Heard a pipe, thought of you

©2001 by Kayla Rigney

I've been a Beauty and the Beast fan from day one, broadcast one. Of course, I fell for Vincent and Catherine at first sight. I watched the show accidentally, because it aired after a news blurb about the pending fates of the Loew’s Brook and Delman Theaters. It tapped into my goofy love affair with Lost Causes — and my deep suspicion "The Third Level" by Jack Finney is real. In my mind, Beauty and the Beast became linked to everything magical in this life. In the real world, I was being stalked by a sociopath; in the tunnel world, I was safe. In the real world, the powers that be conspired to tear down the last two remaining neighborhood movie theaters in my city; in the tunnels, they preserved books and music and ideals as a matter of course. Above, there was ugliness. Below there was romance and comfort. And pipes. There was always the sound of pipes.

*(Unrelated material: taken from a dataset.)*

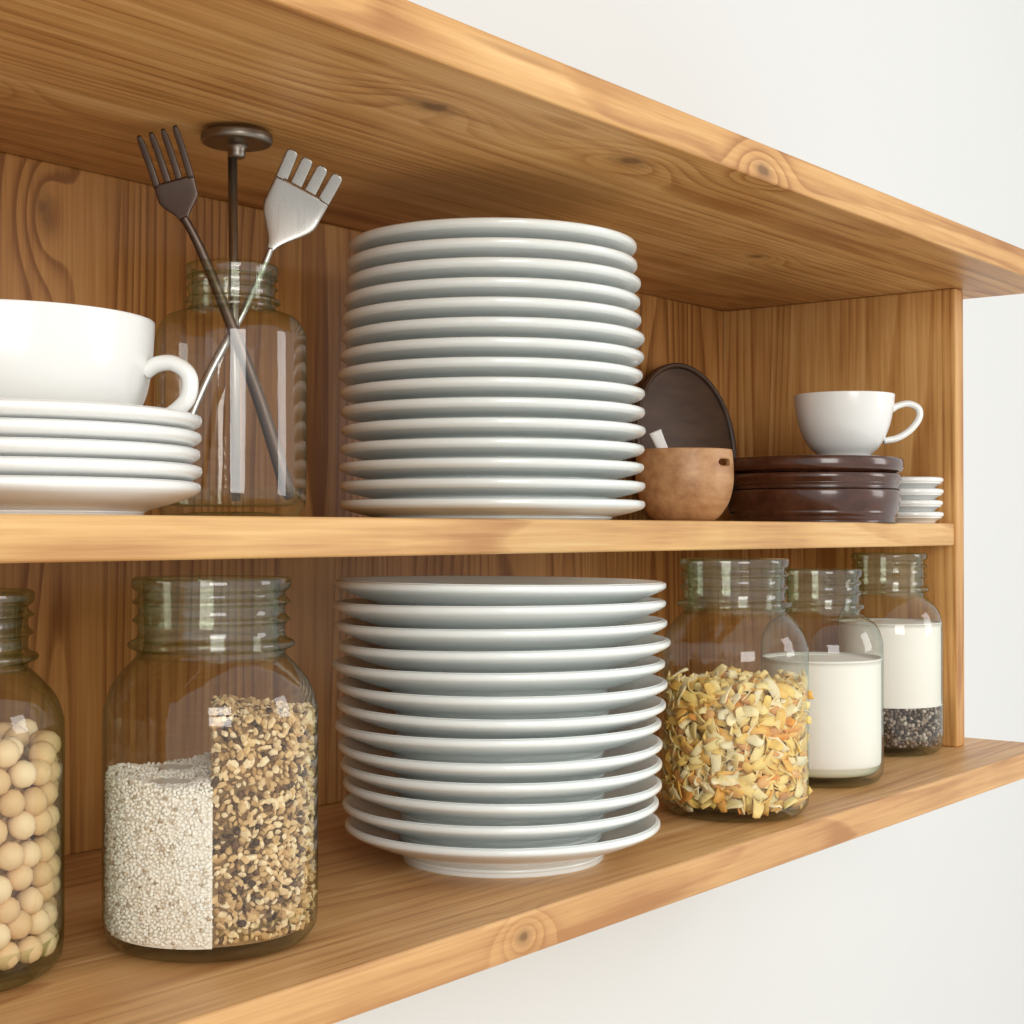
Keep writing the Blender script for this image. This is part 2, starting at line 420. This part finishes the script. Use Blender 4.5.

They tore down the Delman the day "A Happy Life" first aired. I have a tape of the original broadcast fronted by a special news story about my childhood friend. It was apt. Memories of the last balcony segued into "A Happy Life." It made me believe that we could save her sister theater and that the fairy tale would go on forever. Of course, we couldn't and it didn't and I got the hell out of Dodge.

But the romance that was Vincent and Catherine stayed with me and shaped me somehow. "You can take the girl out of the tunnels, but you can't take the tunnels out of the girl."

BATB fandom was different in those early days. It was more trusting and less political. Before season three, fandom was solidly united by the one goal of saving Beauty and the Beast. After season three, it became sharply divided and remains so until this day. I dropped out of BATB fandom before I could really become heavily involved because of the central conflict. Every once in a while, I would make stabs at connecting with fellow fans only to drop out again because of the wonkiness. I've never been to a BATB con because of the rabidity — and frankly I have a low tolerance for conflict. What memorabilia I own came from Trek con dealer's rooms or from the secondary market.

Beauty and the Beast fandom isn't like Star Trek fandom at all. Trek fandom was and is IDIC. (IDIC= Infinite Diversity in Infinite Combinations.)

But by all accounts (mine included) the early days of Beauty and the Beast were halcyon.

You must understand, Beauty and the Beast is more than a TV show to me. It is the one connection I have with my Spent Youth — and the secondary line of demarcation of who I was Before. Vincent and Catherine belong to that place of dreams most secret and the land of should have been. I suppose I could connect Catherine's death by injection to the Morpheus the God of dreams, but that would a cop out and a lie. Like mine, her life was stolen. Together, we slipped into an irreparable and dreamless twilight.

By nature, dreams do not die a peaceful death. As my own life has subsequently proven, dreams don't die at all.

Beauty and the Beast, Vincent and Catherine, the tunnels — they are all living, breathing extensions of a shared vision. It may not be perfect, but it's ours. All of ours. Classic and not. V&C and not. Only Pascal remains neutral. He sends all of our messages down the line and out into the world. If only the rest of life were that simple.